Una riflessione anche sulla frutta in avancassa: “Tra i nuovi spazi da occupare – spiega Mazzini – ci sono sicuramente questi. Ma il solo argomento salute non è sufficiente per occupare il posto altrui. Bisogna sostenere l’investimento promozionale e con punti prezzo adeguati alla posizione. Anche perché esistono competitor dal nome, per così dire, altisonante”.

Un ultimo ragionamento riguarda la contaminazione, dato che il reparto ortofrutta è “un terminal potentissimo nel quale bisogna porre attenzione agli abbinamenti – dice Mazzini – Servono cross selling coerenti, senza svilire o banalizzare il prodotto”.

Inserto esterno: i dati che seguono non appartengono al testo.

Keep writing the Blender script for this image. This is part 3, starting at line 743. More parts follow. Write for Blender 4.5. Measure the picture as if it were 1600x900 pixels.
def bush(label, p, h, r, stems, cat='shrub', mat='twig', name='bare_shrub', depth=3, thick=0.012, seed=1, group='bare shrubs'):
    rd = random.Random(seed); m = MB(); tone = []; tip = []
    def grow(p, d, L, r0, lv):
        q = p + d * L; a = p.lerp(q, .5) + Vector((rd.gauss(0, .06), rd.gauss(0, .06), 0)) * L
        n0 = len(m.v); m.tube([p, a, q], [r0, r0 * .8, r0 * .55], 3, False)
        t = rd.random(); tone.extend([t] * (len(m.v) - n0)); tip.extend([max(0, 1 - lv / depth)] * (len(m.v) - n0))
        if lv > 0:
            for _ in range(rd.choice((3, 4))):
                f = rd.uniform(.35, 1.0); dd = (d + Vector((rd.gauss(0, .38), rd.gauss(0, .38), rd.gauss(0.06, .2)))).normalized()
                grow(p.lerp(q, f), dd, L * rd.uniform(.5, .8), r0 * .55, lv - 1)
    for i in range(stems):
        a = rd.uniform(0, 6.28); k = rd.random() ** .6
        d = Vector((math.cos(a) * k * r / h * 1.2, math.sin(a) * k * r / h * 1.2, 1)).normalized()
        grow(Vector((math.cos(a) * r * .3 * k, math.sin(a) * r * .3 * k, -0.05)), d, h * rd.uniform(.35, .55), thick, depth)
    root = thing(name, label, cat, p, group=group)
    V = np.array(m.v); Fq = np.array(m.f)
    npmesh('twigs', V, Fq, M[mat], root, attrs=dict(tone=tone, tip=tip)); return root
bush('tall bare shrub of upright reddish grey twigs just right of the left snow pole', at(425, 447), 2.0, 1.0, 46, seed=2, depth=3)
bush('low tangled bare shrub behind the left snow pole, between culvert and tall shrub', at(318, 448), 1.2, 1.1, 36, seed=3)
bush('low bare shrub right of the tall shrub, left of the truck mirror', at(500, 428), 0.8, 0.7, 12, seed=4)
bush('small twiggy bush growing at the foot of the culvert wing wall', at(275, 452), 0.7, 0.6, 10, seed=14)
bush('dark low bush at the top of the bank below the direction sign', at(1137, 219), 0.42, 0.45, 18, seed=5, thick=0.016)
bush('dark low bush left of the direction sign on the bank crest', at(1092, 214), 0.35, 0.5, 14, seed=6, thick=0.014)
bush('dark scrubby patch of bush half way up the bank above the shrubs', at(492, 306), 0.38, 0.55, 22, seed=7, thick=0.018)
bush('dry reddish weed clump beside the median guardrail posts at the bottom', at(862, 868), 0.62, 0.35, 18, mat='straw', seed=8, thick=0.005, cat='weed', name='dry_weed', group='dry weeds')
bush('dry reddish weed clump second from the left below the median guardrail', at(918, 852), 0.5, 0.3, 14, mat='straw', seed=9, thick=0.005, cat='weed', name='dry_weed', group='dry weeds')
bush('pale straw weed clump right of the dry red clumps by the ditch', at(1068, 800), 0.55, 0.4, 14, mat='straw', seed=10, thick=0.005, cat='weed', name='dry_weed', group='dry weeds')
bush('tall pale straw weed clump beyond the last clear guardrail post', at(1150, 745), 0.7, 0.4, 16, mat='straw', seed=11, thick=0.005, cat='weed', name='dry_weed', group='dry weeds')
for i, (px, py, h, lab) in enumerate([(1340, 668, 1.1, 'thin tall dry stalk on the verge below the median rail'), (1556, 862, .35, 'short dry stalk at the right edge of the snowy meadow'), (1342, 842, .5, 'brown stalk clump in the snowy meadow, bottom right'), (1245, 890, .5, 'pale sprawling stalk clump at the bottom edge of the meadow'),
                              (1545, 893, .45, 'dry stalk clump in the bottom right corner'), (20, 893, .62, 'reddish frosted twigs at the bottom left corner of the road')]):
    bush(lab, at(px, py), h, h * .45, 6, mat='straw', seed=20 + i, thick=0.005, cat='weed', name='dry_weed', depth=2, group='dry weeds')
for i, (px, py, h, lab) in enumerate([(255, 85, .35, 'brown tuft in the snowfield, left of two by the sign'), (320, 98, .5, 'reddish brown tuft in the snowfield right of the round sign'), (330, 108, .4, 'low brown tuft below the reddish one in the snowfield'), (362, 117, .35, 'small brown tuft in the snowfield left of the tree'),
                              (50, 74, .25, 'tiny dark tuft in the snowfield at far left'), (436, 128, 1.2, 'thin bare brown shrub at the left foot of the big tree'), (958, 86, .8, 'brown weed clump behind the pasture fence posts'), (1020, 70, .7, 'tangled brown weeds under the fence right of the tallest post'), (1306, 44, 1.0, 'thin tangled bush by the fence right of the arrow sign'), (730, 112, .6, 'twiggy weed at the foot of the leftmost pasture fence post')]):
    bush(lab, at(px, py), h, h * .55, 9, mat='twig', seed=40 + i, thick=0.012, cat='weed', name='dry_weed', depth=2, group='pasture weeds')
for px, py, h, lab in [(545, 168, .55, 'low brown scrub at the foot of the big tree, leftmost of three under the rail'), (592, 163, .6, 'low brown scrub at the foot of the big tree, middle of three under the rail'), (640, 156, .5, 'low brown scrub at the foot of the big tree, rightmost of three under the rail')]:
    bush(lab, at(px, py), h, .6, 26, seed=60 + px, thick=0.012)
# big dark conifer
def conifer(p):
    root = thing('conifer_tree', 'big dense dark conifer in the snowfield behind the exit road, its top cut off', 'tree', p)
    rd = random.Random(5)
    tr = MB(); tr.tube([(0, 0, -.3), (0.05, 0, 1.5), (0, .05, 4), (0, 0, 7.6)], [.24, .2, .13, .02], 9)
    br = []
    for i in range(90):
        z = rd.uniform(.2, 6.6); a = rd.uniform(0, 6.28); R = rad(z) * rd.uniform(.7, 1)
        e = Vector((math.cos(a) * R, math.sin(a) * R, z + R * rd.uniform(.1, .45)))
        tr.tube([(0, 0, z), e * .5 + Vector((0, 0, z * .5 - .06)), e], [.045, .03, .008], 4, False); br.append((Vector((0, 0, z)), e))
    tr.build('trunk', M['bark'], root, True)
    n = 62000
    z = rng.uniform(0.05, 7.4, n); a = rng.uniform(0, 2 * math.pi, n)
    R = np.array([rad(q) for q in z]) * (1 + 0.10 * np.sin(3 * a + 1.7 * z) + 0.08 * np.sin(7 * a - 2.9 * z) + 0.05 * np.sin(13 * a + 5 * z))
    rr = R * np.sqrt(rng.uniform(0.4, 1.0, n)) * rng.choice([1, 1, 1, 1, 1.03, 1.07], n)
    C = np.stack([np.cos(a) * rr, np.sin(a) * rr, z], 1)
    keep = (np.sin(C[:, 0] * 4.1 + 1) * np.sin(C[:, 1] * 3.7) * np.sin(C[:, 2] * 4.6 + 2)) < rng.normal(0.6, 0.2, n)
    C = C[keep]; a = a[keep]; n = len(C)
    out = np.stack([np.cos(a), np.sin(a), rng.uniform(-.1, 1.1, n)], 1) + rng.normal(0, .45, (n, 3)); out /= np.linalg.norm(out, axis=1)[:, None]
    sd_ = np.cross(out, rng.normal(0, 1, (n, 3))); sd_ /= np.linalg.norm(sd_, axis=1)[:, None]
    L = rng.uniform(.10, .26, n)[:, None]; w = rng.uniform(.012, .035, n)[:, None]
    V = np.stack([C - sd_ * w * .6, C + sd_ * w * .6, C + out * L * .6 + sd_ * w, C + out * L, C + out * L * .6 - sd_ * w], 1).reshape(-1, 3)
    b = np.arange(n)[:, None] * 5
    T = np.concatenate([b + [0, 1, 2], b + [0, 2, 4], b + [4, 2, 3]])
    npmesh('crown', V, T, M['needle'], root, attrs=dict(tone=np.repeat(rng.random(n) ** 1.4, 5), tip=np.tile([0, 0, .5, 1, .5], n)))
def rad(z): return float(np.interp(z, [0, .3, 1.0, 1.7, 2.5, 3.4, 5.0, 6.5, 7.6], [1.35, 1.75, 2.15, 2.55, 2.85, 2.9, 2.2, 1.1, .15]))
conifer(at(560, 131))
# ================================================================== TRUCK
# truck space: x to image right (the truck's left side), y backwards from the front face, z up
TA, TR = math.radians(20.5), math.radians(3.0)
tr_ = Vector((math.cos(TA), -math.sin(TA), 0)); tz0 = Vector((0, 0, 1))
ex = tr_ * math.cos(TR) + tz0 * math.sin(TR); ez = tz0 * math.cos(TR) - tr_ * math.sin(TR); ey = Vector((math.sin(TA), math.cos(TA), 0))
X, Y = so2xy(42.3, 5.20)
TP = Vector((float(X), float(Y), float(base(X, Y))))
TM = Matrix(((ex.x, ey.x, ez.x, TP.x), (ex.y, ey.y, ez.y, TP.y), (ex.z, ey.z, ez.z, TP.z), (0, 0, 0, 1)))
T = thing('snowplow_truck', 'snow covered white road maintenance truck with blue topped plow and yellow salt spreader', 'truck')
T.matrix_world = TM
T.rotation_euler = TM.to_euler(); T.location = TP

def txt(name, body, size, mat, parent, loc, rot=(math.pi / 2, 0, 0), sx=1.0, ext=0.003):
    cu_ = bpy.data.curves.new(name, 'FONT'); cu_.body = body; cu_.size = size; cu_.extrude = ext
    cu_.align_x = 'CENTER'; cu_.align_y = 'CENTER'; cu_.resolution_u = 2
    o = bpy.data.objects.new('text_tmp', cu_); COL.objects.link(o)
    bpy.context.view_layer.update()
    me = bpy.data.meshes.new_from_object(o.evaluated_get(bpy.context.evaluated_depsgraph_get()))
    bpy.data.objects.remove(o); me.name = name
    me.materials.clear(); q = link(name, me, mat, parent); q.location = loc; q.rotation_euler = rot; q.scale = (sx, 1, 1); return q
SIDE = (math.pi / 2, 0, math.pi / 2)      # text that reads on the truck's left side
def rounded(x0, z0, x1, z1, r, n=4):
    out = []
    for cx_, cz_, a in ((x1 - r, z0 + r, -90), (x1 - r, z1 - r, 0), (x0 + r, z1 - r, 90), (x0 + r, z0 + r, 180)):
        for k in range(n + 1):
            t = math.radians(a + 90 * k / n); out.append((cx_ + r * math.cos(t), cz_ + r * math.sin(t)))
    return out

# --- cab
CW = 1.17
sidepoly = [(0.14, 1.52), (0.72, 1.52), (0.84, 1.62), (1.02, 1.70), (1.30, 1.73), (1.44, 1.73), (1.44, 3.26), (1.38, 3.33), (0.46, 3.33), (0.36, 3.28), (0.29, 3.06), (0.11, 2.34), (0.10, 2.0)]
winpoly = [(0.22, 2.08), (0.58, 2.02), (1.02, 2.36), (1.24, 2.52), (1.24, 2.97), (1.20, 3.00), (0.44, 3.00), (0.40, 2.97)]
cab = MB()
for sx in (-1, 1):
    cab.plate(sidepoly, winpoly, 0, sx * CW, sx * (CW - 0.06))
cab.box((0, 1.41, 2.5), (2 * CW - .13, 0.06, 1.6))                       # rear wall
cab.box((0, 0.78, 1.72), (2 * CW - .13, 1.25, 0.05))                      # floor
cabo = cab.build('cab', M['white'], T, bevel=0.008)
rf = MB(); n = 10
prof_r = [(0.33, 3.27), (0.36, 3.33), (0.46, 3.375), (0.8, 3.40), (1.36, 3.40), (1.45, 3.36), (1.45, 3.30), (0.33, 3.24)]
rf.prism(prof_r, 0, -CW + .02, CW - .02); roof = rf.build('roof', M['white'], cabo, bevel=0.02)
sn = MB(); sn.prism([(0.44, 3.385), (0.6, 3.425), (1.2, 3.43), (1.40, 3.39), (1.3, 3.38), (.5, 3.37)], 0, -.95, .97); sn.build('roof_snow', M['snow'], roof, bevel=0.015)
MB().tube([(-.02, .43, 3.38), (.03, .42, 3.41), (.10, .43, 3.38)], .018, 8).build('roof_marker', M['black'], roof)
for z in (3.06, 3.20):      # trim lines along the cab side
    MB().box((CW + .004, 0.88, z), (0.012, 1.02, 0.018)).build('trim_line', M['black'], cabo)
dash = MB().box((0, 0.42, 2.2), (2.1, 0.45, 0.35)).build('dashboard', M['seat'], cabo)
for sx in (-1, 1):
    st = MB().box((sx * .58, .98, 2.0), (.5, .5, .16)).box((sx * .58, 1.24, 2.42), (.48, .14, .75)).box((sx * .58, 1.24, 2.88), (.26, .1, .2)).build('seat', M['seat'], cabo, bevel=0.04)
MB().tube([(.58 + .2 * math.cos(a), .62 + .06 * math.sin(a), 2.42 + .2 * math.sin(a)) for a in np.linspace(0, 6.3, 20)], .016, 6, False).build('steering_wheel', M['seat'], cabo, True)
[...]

Insomma, margini su cui lavorare ce ne sono parecchi. Anche perché “alcuni cambiamenti sono stati più veloci di quanto potevamo immaginare. E, certamente, il reparto ortofrutta del prossimo futuro sarà molto diverso da quello attuale. Con il contributo del mondo della produzione perché, se facciamo insieme, spendiamo meno ed è più facile andare a punto”.

Tra le cinque parole chiave proposte a Firenze da Roberto Della Casa per ripensare il reparto ortofrutta, c’erano anche: benessere, prestazione, servizio e (in)formazione. E Mazzini torna sul concetto di prestazione, “un mio vecchio pallino, perché senza una prestazione adeguata i consumi non ripartono”.

Certo, se frutta e verdure sono cattive, non basta sapere che fanno bene. Così come una storia affascinante non serve a vendere un prodotto mediocre. “Parliamo di aspetti intangibili che non possono basarsi su una incostanza qualitativa ancora grave – osserva Mazzini – E, infatti, dove c’è valore, in termini di qualità e di garanzia, si vende e non si svende”.

“I produttori dovrebbero lavorare sul serio sul valore, poi la Gdo non lo deve distruggere. Quindi – conclude il manager - la sfida di vendere solo frutti buoni dovrebbe diventare la loro ossessione per puntare su una prestazione sensoriale appagante”.